What I liked about the story was the notion of Tanner embarking on a harebrained mission to bring one person out from behind the Iron Curtain and accumulating an increasing menagerie along the way. It was, as you might imagine, fun to write – but what you might not imagine is the way my whole world changed while I was writing it.
Because I started out writing it in New Jersey, where I was living. And then I got involved in a mad affair, overflowing with drink and drama, and I wound up running away from everybody.
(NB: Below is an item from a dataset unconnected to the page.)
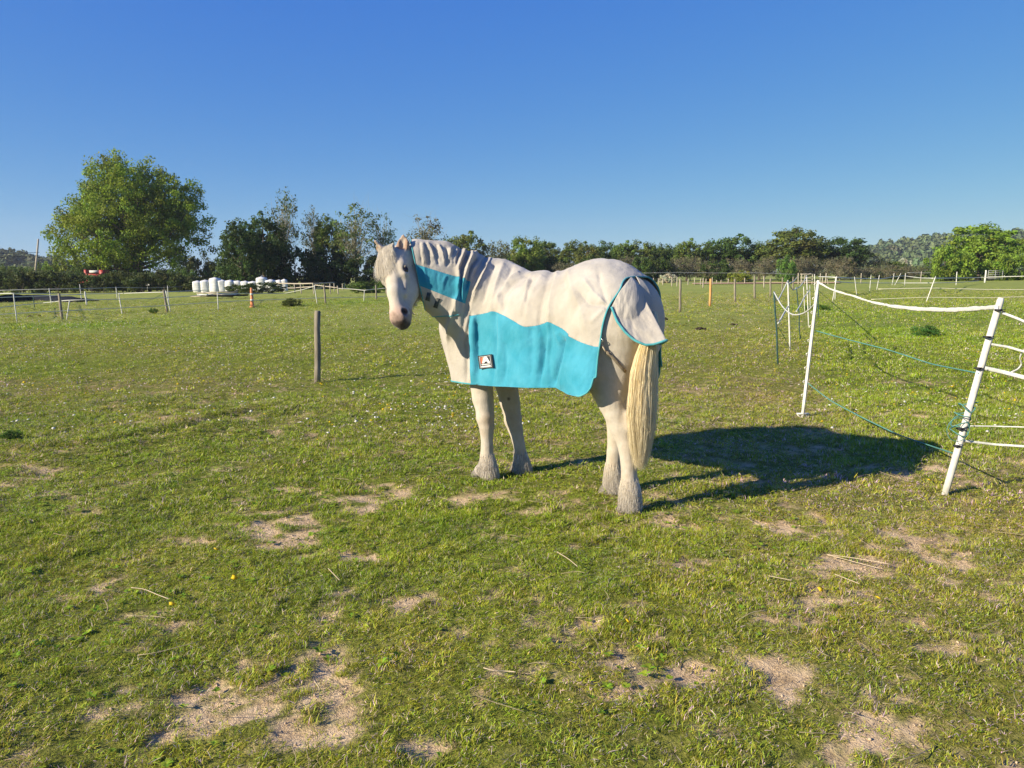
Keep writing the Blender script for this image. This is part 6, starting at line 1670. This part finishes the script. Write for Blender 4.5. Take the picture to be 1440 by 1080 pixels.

I got on a plane at Idlewild and got off it in Dublin, and I entered the Republic of Ireland with an extra pair of underwear, an extra pair of socks, and the partial manuscript of Tanner #3. I had, as Oscar Wilde put it, nothing to declare but my genius, and I wasn’t so sure about that, either.
I took a room in a tatty bed-and-breakfast on the north side of Dublin, in Amiens Street, and I rented a typewriter in a shop around the corner in Talbot Street, and I bought some typing paper that was about an inch longer and a half-inch narrower than what I was used to, and within the month I’d finished the book.
I think I had about a third of it written when I was interrupted by life, but I can’t be sure, because when I go back and re-read it, I can’t find the break. My life before and after could hardly have changed more, but the book’s life was somehow uninterrupted. Tanner, it seemed, really didn’t care what I was going through. He had problems of his own.
I should add that there was a stationer in O’Connell Street called Eaton’s, and that it was there that I came upon a book called Teach Yourself Latvian. That sounded more like an inventive schoolboy’s curse than a book anyone would want to buy, but I bought it, by George, and that accounts for the Latvian phrases you’ll find in these pages. I can’t swear they’re accurate, but really, what do you care?
About the title: after the general enthusiasm for The Canceled Czech, I wanted a comparable title for the third book. I came up with a few, including The Lettish Tomatoes, which I rather liked, but the publisher chose Tanner’s Twelve Swingers. Which I flat hated. I’ve restored other titles, but I think I’ll leave this one alone. For the time being, anyway.